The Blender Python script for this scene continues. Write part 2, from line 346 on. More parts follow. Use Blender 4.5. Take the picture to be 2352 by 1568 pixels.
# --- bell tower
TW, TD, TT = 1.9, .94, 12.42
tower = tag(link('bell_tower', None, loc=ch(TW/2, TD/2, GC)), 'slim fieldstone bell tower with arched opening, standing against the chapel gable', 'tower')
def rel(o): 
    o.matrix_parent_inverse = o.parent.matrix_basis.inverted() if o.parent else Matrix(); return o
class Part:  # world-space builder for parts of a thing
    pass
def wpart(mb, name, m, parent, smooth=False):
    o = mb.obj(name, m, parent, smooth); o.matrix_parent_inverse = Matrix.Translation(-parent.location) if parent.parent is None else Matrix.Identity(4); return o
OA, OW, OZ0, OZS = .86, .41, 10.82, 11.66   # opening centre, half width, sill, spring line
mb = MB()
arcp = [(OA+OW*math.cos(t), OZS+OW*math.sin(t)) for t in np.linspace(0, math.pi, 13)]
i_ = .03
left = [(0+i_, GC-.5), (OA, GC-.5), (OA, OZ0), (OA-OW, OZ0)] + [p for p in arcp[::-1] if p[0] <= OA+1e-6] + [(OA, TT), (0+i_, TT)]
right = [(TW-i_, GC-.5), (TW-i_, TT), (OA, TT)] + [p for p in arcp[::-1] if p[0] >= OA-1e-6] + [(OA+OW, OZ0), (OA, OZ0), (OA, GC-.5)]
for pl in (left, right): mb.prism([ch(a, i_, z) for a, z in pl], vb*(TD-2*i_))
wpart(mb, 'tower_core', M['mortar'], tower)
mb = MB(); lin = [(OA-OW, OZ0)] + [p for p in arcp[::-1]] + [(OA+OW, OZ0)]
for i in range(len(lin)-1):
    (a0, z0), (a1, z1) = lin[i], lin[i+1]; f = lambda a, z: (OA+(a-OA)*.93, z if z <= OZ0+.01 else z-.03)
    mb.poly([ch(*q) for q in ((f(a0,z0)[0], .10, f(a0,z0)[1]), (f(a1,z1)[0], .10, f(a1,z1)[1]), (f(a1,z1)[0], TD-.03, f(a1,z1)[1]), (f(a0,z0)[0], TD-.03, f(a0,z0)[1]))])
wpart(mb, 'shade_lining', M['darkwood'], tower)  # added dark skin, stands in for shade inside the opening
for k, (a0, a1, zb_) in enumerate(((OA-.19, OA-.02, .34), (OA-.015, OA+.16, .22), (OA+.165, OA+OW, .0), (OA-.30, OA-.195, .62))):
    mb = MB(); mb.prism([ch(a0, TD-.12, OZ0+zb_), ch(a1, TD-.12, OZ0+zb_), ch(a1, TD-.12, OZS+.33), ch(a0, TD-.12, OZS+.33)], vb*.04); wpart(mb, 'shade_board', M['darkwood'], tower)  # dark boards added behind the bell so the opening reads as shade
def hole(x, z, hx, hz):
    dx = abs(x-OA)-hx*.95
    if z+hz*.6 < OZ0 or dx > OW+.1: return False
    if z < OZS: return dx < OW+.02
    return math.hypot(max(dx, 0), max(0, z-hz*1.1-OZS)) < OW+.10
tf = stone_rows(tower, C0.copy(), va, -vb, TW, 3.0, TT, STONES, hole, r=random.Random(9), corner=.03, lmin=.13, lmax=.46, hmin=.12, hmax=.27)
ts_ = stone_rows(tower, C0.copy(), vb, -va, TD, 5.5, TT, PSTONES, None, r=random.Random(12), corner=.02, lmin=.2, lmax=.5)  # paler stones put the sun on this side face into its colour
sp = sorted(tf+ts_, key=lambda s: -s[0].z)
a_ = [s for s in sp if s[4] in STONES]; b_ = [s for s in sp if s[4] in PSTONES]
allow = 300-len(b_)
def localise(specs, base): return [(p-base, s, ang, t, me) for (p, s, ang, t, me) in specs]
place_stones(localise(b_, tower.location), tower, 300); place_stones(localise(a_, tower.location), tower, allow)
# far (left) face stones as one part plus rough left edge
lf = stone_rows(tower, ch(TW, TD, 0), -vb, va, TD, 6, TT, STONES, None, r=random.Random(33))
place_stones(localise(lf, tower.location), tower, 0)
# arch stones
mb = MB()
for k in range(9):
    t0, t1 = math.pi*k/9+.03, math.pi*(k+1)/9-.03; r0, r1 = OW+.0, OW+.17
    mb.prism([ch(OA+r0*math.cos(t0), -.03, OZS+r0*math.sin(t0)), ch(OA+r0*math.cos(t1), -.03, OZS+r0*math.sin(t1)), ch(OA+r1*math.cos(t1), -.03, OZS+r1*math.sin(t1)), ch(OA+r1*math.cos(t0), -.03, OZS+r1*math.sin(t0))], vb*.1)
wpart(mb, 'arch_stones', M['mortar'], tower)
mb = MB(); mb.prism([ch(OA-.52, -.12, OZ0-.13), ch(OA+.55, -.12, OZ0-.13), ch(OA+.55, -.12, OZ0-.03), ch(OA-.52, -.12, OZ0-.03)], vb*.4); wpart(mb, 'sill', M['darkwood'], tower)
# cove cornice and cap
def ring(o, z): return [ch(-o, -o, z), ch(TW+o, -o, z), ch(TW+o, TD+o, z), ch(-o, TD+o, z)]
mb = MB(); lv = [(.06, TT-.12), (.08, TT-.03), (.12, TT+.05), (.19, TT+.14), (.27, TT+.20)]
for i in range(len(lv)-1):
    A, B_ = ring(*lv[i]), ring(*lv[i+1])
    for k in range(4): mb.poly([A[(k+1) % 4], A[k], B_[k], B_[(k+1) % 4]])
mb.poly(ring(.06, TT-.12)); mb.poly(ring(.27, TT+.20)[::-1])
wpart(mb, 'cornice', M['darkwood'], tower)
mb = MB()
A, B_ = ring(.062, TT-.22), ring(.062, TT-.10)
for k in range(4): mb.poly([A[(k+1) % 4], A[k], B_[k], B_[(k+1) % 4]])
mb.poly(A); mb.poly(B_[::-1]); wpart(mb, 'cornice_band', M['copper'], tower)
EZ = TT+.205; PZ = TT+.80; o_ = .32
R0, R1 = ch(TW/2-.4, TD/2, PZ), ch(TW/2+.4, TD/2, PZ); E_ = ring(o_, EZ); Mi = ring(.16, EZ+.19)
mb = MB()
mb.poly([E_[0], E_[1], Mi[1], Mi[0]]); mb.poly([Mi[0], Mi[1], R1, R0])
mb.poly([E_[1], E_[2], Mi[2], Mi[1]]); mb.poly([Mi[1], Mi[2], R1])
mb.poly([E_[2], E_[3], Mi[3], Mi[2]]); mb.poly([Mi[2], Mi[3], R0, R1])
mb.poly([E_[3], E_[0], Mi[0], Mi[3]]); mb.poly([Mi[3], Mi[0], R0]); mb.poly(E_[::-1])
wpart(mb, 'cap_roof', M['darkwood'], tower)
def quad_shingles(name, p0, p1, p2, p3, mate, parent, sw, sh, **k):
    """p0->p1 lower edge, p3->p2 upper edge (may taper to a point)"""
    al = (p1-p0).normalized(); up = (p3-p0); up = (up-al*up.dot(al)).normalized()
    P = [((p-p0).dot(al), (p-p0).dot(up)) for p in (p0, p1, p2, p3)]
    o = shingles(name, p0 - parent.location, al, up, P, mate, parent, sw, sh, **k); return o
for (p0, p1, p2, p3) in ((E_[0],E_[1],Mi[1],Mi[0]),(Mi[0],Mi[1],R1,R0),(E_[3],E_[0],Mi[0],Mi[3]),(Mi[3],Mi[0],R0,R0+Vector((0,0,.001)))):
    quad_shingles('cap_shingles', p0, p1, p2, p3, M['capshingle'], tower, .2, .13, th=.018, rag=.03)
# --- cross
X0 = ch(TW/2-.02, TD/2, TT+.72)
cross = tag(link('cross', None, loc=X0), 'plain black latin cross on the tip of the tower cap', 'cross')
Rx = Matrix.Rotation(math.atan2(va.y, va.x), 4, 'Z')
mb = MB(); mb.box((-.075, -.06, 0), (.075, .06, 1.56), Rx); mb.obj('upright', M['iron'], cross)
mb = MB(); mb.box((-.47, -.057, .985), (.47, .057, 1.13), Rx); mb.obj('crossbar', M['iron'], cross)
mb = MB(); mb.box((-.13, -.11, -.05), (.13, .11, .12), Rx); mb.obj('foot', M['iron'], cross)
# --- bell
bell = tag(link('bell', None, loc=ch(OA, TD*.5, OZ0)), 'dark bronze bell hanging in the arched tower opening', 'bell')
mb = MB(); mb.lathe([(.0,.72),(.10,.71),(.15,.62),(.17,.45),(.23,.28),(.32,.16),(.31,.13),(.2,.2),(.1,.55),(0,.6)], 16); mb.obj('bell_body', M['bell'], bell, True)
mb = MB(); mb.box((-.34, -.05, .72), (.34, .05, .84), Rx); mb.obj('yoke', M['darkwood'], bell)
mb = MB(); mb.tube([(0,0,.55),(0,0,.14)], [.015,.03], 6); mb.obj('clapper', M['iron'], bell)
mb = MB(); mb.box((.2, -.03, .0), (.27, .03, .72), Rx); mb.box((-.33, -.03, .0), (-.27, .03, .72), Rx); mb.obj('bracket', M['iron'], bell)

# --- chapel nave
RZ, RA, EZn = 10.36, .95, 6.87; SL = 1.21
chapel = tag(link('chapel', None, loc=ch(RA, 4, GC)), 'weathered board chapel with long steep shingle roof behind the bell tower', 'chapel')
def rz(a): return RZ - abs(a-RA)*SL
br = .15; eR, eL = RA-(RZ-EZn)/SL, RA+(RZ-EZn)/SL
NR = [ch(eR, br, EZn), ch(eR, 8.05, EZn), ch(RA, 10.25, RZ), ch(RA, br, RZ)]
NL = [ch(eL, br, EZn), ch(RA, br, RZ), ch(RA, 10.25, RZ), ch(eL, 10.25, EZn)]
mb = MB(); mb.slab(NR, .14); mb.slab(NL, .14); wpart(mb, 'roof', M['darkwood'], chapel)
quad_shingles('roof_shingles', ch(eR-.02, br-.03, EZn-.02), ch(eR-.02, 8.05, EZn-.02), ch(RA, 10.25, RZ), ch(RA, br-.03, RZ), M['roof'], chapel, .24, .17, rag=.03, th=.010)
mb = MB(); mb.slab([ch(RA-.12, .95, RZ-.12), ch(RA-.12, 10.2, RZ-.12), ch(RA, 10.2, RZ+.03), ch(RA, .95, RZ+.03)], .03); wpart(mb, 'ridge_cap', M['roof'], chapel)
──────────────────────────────
**INSTRUCTIONS FOR THE TASK:**
Choose all lines containing the string "parts" and copy them out.

**SOLVED EXERCISE:**
The Blender Python script for this scene continues. Write part 2, from line 346 on. More parts follow. Use Blender 4.5. Take the picture to be 2352 by 1568 pixels.
class Part:  # world-space builder for parts of a thing